Sementara, .Feast di panggung This Stage Is Bananas pada hari ketiga mengekspresikan kegelisahan atas sengkarut kehidupan sosial. Lagu .Feast seperti ”Peradaban”, ”Kelelawar”, dan ”Kami Belum Tentu” dimainkan dengan latar layar yang membujuk pengunjung untuk tak apatis. Adegan perkelahian, permukiman kumuh, dan kerusakan hutan bersemu warna merah sungguh mengiris hati.
Kevin Wiyarnanda, Public Relations and Media Relations Ismaya Live sebagai penyelenggara We The Fest 2019, menjelaskan, 24 musisi internasional dan 41 musisi Indonesia meramaikan festival itu. ”Kami memilih musisi-musisi yang sedang naik daun,” ujarnya.

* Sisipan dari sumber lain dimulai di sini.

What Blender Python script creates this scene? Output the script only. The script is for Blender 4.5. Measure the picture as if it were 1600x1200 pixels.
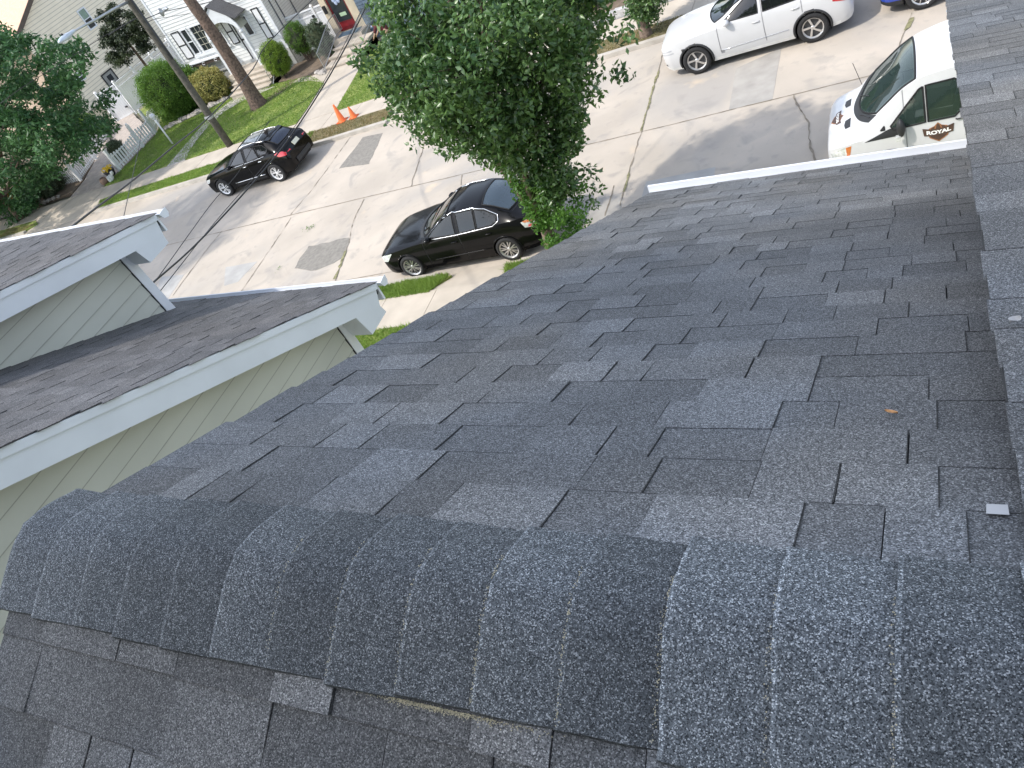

Musisi-musisi dengan lirik puitis, kritis, atau kontemplatif menambah warna We The Fest di antara band-band mayor. Festival yang diselenggarakan sejak 2014 itu juga menjadi edukasi mengetahui musisi yang belum penonton kenal.
Datang ke festival lalu menemukan musisi yang baru menjadi salah satu pengalaman paling menyenangkan. ”Kalau suka, pulang festival dengerin musik mereka. Khazanah musik bertambah,” ujarnya.